Echoing Roy’s statement, Asish Ghorai, a farmer, chipped in, stating, “There’s no need for any change here. Any effort to bring about a change would result in disruption of peace.” While Roy and Ghorai advocated for the ruling TMC dispensation of the state, the fact remains that the Jhargram seat is currently held by the BJP after defeating the TMC in 2019, with the latter desperate to snatch it back when the constituency goes to polls on May 25.
The TMC has, in the meanwhile, swept the intermediate elections of the state assembly in 2021 and the recently held panchayat polls in 2023 from the area. Mondal, whose wife succumbed to bullet wounds in her abdomen in 2011, confessed to having received monetary compensation from the state government and jobs of junior of junior police constables for his two sons. “Let’s not think about political bickering anymore,” he said.
Villagers, though, voiced their need for job opportunities for youth in the area and blamed political parties for turning a blind eye to it.
“Young people are migrating from our village to get engaged in ornament making, masonry and even for daily earning. We can hardly sustain on the prevailing local wage rate of Rs 150 a day,” said Anath Roy, another villager.
Locals informed that the stoppage of MGNREGA work in the area since 2022 and the tendency of no-shows by political leaders once elections get over have left them in limbo.
“There are not enough teachers in the local school and studies of our kids are getting badly hampered. We have raised the issue with school management many times but our request for teacher replenishment has fallen on deaf ears,” claimed villager Tarun Pal.
Local MLA and a minister in Mamata Banerjee’s cabinet, Birbaha Hansda, indicated at “concerted ploys by the opposition to sabotage government’s job creation efforts” as reasons behind employment shortfalls.
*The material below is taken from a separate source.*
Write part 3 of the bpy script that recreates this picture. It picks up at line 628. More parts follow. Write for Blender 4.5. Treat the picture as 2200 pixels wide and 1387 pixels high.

“Whenever the government is advertising for jobs, be it in schools or the forest department, there’s always someone moving the court and applying brakes to the process. The government is pushed to the back foot,” she alleged, adding these were “attempts to ensure that Bengal lagged behind other states”.
“There is no solution in sight,” a despondent Hansda said.
Support for the BJP was palpable in the adjacent village of Sahersahi, which also housed families of the 2011 victims.
“The state indulged in nepotism to pick and choose who among the victims would receive compensation. Out of the 28 injured only 10 received money from government coffers or jobs. The remaining 18 were ignored,” alleged Bhagbat Sing whose father Shaktipada Sing sustained shoulder injuries from the firing, but reportedly, fell through the state’s compensation cracks.
Sing said it was the result of the villagers’ joint efforts that Adhikari made it to Netai on January 7 this year.
The martyr’s column at Netai, meanwhile, wore a deserted look, betraying the latent political tension it still embodied.